The tornado, which traveled northeast after touching down near a Walmart Superstore on Bethel Road Southeast, left authorities scrambling to evacuate people and make sure everyone was safe.

The sheriff’s office described the damage as “catastrophic,” warning residents to stay out of the area or shelter in place. Power lines are down, and gas lines are being checked for leaks, the office said in a tweet.

A gas leak was reported in Stone’s neighborhood, near Southeast Tiburon Court. Residents were asked to evacuate.

After several hours of waiting, a natural-gas company was able to secure any leaks, according to Bob Calkins, of the Kitsap County Department of Emergency Management.

The American Red Cross opened an evacuation center at the St.
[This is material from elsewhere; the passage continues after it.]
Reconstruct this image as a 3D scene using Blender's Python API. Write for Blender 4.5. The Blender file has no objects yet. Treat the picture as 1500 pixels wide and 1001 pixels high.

Gabriel Roman Catholic Church in Port Orchard.

Uncertain future

As night fell over the neighborhood, where only the lights of emergency vehicles pierced the dark, neighbors gathered in the occasional torrents of rain, stumbling into water-filled potholes, to talk about whose house was damaged, where they were going to spend the night, how they will prevent looters and when it will be safe to come back.

“It’s surreal. It’s devastating,” said John Mueller, who lives at a home on Southeast Tiburon Court in Port Orchard that lost its roof Tuesday.

Mueller, who said his house is where the tornado “dropped down and said hello,” rescued three dogs, one cat and one rabbit from his house. His four children were uninjured.

“The damage to the house is incredible, but we’ll all be OK. Thank God.”

Stone, who was picked up by a friend and unsure where she would spend the night as of Tuesday afternoon, didn’t know what would come of her holiday plans with family.

“I’m sure it’s going to disrupt Christmas for pretty much everyone on my block,” she said.